The pipeline: ingest full texts, extract theories/methods/geographies, deduplicate and canonicalize labels, then build co-occurrence networks for visualization and analysis. Early results echo prior field mappings (e.g., Ma & Konrath, 2018): core theories remain stable across decades while peripheral theories cycle in and out.
Conclusion (motto): When the scaffolding of scholarship is visible, communities can question and co-author what counts as knowledge—research done with them, not only about them.
Why Is Household Giving Declining? — René Bekkers (Vrije Universiteit Amsterdam)
René Bekkers summarized a stark long-run trend: since 2000, household giving as a share of spending/income has dropped markedly in the Netherlands and the United States, while the UK picture is flatter (methods matter). Cohort replacement (less religiosity, fewer marriages) explains much of the Dutch decline; in the U.S., cohort dynamics plus declining home ownership stand out. (Published, country-level series and reports broadly reflect these patterns; detailed cross-national modeling is ongoing.)

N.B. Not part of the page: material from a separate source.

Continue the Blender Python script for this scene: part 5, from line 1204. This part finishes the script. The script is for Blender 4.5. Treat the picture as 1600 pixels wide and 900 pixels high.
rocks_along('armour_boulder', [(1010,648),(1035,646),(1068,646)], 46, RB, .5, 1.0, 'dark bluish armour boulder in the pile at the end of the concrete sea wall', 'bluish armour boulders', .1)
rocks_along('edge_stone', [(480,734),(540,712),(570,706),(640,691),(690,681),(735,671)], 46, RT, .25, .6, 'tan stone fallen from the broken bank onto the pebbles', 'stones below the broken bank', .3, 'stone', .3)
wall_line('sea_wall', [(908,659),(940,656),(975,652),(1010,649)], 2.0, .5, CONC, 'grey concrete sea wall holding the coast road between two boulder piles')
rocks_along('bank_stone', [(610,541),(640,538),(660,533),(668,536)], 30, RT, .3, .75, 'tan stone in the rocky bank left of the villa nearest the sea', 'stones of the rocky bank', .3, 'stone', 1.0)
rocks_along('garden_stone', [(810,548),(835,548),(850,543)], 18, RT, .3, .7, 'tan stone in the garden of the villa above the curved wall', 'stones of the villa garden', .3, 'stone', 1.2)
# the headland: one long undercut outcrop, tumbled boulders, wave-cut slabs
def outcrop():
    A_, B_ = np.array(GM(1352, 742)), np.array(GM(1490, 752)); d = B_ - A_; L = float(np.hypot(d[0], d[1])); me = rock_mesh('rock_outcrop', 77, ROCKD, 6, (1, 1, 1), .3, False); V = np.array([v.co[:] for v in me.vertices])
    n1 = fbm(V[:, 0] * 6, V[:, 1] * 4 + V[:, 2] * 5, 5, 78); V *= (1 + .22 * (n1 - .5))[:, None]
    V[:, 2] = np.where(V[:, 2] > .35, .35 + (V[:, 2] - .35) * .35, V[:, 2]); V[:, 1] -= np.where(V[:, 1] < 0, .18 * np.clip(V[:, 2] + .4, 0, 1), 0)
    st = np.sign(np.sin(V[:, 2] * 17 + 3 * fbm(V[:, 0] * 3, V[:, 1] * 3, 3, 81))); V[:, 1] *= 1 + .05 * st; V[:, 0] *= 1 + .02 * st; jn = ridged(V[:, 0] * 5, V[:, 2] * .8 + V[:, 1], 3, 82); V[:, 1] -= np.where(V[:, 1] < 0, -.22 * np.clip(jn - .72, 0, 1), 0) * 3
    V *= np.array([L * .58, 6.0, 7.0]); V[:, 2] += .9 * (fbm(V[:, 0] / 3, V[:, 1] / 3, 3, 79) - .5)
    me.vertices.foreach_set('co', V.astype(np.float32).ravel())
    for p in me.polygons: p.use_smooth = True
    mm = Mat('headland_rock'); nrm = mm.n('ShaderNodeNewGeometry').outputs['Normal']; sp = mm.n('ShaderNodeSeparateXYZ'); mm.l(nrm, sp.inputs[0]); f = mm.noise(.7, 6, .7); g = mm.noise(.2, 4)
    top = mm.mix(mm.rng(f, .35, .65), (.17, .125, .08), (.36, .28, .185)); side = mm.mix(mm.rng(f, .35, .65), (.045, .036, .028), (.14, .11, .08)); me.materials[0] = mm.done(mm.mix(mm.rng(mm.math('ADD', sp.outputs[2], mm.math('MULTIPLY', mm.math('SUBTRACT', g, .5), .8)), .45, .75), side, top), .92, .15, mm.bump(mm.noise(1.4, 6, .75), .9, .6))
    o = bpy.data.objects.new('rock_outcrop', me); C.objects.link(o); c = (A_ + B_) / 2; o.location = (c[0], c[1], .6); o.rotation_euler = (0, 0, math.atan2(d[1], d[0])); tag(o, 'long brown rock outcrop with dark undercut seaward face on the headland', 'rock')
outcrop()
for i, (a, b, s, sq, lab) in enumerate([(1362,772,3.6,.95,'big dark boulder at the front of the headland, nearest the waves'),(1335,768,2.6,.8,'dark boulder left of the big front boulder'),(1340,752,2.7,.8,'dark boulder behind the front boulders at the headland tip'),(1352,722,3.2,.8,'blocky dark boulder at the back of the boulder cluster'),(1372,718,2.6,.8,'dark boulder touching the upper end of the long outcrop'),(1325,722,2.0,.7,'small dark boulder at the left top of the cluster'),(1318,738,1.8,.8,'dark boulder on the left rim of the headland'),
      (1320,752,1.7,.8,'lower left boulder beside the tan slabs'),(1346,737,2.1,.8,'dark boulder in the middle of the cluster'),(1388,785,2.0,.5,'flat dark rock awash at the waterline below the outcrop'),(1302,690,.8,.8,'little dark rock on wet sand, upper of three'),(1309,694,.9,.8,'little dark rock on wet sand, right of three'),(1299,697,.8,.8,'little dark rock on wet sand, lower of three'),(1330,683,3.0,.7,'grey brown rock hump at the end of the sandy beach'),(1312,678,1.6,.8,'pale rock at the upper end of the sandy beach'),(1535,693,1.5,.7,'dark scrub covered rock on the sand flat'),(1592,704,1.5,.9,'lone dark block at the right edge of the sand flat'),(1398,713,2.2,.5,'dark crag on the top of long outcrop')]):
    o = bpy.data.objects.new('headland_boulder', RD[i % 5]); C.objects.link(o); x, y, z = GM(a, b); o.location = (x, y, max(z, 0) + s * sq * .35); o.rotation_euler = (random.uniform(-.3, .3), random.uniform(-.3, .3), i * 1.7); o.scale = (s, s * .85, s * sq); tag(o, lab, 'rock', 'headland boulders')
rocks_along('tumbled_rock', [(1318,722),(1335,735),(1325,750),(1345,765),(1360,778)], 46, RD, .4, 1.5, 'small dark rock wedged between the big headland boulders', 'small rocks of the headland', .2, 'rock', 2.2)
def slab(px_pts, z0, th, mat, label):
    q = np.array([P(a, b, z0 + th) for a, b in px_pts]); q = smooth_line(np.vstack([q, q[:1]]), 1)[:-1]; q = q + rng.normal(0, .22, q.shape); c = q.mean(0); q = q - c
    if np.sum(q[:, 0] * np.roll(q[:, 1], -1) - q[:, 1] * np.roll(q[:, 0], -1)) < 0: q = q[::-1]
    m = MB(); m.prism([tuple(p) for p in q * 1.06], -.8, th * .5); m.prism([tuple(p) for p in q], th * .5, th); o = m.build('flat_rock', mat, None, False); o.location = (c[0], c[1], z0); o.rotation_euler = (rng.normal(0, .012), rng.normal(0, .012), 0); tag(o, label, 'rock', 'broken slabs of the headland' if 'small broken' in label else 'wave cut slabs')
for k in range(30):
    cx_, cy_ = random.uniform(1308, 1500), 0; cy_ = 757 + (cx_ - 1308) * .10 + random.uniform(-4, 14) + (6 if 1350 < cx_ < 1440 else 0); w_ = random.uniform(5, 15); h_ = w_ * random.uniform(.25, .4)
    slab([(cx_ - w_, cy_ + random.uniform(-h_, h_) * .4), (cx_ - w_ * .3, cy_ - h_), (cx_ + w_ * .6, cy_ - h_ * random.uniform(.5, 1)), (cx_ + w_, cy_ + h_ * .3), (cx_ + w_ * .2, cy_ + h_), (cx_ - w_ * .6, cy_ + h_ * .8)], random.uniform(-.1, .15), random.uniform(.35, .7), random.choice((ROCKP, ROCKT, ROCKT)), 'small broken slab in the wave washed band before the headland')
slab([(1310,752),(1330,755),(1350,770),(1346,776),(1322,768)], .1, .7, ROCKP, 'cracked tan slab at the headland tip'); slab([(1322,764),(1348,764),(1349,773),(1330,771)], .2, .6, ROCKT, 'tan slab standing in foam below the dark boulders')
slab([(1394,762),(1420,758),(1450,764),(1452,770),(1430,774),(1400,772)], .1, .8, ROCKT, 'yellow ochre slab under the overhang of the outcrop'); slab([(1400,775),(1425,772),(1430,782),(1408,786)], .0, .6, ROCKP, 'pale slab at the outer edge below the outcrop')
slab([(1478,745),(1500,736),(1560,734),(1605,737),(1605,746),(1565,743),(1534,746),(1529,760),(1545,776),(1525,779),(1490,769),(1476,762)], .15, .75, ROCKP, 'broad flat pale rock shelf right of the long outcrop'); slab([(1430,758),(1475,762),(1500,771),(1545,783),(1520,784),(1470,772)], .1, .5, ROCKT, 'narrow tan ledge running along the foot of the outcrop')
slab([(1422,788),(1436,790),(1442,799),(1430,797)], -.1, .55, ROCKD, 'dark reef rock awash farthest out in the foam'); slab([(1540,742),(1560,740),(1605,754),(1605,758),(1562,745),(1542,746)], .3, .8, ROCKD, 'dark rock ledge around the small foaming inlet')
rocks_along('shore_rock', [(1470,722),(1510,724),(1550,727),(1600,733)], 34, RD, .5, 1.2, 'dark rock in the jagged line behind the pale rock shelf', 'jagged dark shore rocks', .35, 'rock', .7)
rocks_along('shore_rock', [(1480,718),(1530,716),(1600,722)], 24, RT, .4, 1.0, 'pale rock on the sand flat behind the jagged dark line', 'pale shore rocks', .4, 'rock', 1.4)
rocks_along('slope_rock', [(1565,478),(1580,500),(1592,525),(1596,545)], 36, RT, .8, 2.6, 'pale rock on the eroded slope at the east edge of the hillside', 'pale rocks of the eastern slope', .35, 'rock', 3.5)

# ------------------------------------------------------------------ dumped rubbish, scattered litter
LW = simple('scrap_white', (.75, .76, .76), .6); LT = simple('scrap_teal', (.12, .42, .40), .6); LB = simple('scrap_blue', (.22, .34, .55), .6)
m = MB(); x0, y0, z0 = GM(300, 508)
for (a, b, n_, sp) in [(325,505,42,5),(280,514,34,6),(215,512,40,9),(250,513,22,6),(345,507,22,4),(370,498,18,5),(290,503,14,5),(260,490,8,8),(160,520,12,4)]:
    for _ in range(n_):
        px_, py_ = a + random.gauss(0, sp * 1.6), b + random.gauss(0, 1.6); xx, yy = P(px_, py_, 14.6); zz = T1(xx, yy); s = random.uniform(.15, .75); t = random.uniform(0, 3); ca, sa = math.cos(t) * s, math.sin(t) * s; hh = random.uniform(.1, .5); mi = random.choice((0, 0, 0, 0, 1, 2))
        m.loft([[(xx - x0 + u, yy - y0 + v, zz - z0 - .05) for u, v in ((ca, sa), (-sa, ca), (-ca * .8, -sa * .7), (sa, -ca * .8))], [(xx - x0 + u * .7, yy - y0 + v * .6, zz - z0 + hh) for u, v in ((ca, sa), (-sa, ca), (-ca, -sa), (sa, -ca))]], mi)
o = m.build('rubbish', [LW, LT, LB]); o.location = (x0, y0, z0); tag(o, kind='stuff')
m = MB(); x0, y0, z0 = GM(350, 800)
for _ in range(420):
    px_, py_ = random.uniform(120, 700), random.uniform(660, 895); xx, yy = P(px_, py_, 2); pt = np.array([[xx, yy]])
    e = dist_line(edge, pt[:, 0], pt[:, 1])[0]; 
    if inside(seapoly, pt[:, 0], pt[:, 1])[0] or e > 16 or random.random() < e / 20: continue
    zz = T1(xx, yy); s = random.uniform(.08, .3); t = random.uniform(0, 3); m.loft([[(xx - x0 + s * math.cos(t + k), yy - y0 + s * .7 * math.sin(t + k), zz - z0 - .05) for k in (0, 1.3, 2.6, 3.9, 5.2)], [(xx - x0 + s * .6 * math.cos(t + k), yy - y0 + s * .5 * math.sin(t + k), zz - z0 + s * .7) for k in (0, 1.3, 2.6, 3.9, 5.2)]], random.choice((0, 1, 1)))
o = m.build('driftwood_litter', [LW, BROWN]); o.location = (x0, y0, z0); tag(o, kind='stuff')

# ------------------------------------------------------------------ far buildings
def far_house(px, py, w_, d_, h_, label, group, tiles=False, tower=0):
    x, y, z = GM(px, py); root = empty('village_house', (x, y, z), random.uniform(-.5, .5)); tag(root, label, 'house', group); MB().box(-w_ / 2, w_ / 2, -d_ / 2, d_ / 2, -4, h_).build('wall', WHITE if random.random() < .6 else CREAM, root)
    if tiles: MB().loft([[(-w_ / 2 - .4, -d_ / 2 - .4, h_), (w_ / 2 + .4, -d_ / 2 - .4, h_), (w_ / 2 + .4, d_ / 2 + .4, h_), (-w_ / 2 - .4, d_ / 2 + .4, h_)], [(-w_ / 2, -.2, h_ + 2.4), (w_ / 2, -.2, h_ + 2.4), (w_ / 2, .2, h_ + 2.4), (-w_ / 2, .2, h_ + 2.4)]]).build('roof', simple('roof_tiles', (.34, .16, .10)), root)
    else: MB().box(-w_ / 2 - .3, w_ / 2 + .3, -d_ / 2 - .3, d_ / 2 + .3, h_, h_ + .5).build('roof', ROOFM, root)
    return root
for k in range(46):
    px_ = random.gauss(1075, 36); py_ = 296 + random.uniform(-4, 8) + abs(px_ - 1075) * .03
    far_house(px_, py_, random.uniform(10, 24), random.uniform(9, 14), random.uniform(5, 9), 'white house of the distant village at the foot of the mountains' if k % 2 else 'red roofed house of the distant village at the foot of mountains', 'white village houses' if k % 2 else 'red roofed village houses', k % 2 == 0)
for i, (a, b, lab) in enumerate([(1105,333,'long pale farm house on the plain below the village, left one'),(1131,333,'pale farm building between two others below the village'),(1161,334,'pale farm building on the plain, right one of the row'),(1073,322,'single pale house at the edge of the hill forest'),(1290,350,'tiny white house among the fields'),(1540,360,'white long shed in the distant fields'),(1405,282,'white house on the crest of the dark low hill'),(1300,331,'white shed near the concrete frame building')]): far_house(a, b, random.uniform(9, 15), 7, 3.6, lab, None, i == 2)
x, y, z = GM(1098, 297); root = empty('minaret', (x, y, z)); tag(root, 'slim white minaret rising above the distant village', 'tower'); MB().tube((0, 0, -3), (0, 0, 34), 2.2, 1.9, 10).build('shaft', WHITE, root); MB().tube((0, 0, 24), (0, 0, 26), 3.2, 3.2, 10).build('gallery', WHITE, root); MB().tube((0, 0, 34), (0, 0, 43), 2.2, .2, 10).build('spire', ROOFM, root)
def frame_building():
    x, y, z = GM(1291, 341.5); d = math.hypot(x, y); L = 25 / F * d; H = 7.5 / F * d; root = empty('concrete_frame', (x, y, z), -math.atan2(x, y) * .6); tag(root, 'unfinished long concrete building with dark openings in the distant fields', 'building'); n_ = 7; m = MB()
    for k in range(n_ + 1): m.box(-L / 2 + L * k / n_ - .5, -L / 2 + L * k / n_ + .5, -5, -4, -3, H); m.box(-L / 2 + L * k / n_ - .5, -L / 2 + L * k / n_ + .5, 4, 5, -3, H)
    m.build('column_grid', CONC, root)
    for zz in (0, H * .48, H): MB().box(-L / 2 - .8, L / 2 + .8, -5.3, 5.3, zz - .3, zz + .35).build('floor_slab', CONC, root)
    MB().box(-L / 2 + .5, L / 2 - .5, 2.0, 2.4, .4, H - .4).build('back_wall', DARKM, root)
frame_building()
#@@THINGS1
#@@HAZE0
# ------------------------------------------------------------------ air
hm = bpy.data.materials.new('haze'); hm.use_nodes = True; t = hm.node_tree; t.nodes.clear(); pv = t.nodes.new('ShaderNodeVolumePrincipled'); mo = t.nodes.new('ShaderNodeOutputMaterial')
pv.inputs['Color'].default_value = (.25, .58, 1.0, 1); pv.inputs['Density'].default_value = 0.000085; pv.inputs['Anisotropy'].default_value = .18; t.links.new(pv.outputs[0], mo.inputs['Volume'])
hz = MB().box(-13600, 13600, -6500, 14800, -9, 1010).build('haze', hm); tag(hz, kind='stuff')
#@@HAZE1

Conclusion (motto): If social structures shift, philanthropy must meet people where their values and constraints now are—renewing generosity with people, not merely exhorting it at them.
Session Wrap-Up — Infrastructures for People-Centered Philanthropy
Across the four talks, infrastructure is the thread:
- Accounting frames what we deem real and important.
- Mapping makes the landscape public and navigable.
- Theory cartographies reveal which ideas we elevate or ignore.
- Long-run evidence keeps us honest beyond anecdotes.
Read through the ERNOP motto “For the People, By the People,” the task is clear: build knowledge systems ordinary stakeholders can read, question, and use. When disclosure illuminates, maps are open, theory is transparent, and trends inform practice, philanthropy becomes not only something done for people—but something understood and reshaped by them.